In between those trips was a year and a half spent living a couple of months in one town after another, one state after another, one trailer park after another, all the way from Memphis to the West Coast, and always in my own home.

On your way somewhere, you roll into a strange town in the evening just at dusk. You know you can’t make the next town before dark, so you find a park. You talk to the man and pay him, park your trailer, connect up your water, sewer and electric lines, step inside and turn on the lights—and discover with a kind of weird surprise that you are home. The same identical home you closed, locked and left this morning. You take the radio and books off the couch (where you have to keep them, traveling) and set them back up on their shelves and look around. No matter how many times you repeat this experience, you never get over that weird surprise at finding everything here, just as you left it. You’re ready to cook your own supper with your own food on your own stove. All around you are people in other trailers, both transients and permanents, doing the same thing. You can’t help but feel a kinship with them. After supper, you can unhitch your car and go downtown to see a show, at home in a strange town you maybe never saw before. And the next time you pass that way, it won’t be a strange town any more.

With a trailer there’s no house-hunting when you move, no high rent stickups.
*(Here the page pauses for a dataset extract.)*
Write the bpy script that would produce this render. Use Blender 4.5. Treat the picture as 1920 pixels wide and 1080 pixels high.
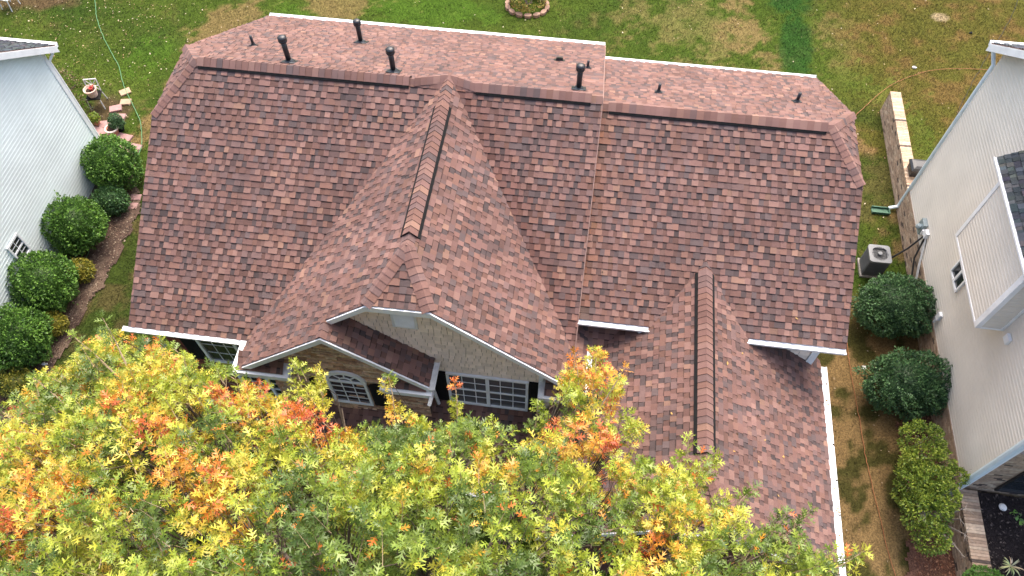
import bpy, math, random
import numpy as np
from mathutils import Vector as V, Matrix
random.seed(7)
rng = np.random.default_rng(11)
for o in list(bpy.data.objects): bpy.data.objects.remove(o)
SC = bpy.context.scene
COL = SC.collection
R = math.radians

# ------------------------------------------------------------ camera, sky, sun, exposure
CAM = np.array([0.758, -12.556, 20.0])
FPX, PITCH, YAW, ROLL = 1446.8, 57.9, 7.71, -0.158
t_, y_, r_ = R(PITCH), R(YAW), R(ROLL)
_fh = np.array([-math.sin(y_), math.cos(y_), 0.0]); _rt = np.array([math.cos(y_), math.sin(y_), 0.0])
FW = math.cos(t_) * _fh - math.sin(t_) * np.array([0, 0, 1.0]); _up = np.cross(_rt, FW)
RT = math.cos(r_) * _rt + math.sin(r_) * _up; UP = -math.sin(r_) * _rt + math.cos(r_) * _up
cd = bpy.data.cameras.new("camera"); cam = bpy.data.objects.new("camera", cd); COL.objects.link(cam)
M = Matrix.Identity(4)
for i in range(3):
    M[i][0] = RT[i]; M[i][1] = UP[i]; M[i][2] = -FW[i]; M[i][3] = CAM[i]
cam.matrix_world = M
cd.sensor_width = 36.0; cd.lens = FPX / 1920 * 36.0; cd.clip_end = 1000
SC.camera = cam
SUN_EL, SUN_AZ = 60, 8       # azimuth clockwise from +Y
w = bpy.data.worlds.new("World"); SC.world = w; w.use_nodes = True
nt = w.node_tree; bg = nt.nodes["Background"]
sky = nt.nodes.new("ShaderNodeTexSky"); sky.sky_type = 'NISHITA'; sky.sun_disc = False
sky.sun_elevation = R(SUN_EL); sky.sun_rotation = R(SUN_AZ); sky.dust_density = 6.0; sky.ozone_density = 0.6; sky.air_density = 0.9
nt.links.new(sky.outputs[0], bg.inputs[0]); bg.inputs[1].default_value = 0.15
sd = bpy.data.lights.new("sun", 'SUN'); sd.energy = .6; sd.angle = R(46); sd.color = (1, .93, .83)
sun = bpy.data.objects.new("sun", sd); COL.objects.link(sun); sun.location = (20, 5, 40)
dv = V((math.sin(R(SUN_AZ)) * math.cos(R(SUN_EL)), math.cos(R(SUN_AZ)) * math.cos(R(SUN_EL)), math.sin(R(SUN_EL))))
sun.rotation_euler = dv.to_track_quat('Z', 'Y').to_euler()
SC.view_settings.view_transform = 'Standard'; SC.view_settings.look = 'None'
SC.view_settings.exposure = 1.76; SC.view_settings.gamma = 1
SC.render.engine = 'CYCLES'

def ground_pt(u, v, z=0.0):
    d = FW * FPX + RT * (u - 960) + UP * (540 - v)
    k = (z - CAM[2]) / d[2]
    p = CAM + k * d
    return (float(p[0]), float(p[1]), z)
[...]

A year ago the average trailer park charged five dollars a week for space. A dollar a day for overnight is standard.

Curiously enough, a lot of people who own trailers don’t have cars and cannot drive. When they move, they hire someone to haul the trailer for them. Many of them don’t even move. Some people live for years on the same lot in the same park and if they ever do move to a new town, they sell the trailer and leave it there like a house and buy a new one when they get where they’re going.

I learned all this at the park in Memphis, where I got my first such hauling job. Mr. Leahy, the rotund but hardheaded little Irishman who owned the park, knew I didn’t have much money and, knowing I was a writer, I think he worried about my ability to come in out of the rain. He put me onto the job of hauling a lady’s trailer up to Blytheville, Arkansas, for her, about seventy-five miles, for twenty-five dollars. That was my start as a professional hauler, and I picked up a good bit at it during the next year and a half.

The lady from Blytheville, it seemed, didn’t get along with her husband. They fought all the time, and he—a crack master mechanic—would periodically go on a great drunk when marriage proved too much for him. She always retaliated by hiring someone to haul the trailer up home to Blytheville where her mother lived. She didn’t go home to mother’s; she took home to mother’s, a much more effective maneuver. The husband would come back to an empty lot and no place to sleep and have to rent a tourist cottage from Mr. Leahy. He would stand this extra expense and lonely freedom about a week, then his pride would vanish and he would go up to Blytheville and get his wife, who was wait­ing for him fearfully, afraid he wouldn’t come, and they would have to hire someone to bring the trailer back. Mr. Leahy always saved their trailer space for them. Ten days after I hauled her up, I made another twenty-five dollars by going up and hauling them both back. They spent the trip in the back seat of the Jeep with their arms around each other. I left Memphis soon after that so I missed the next trip.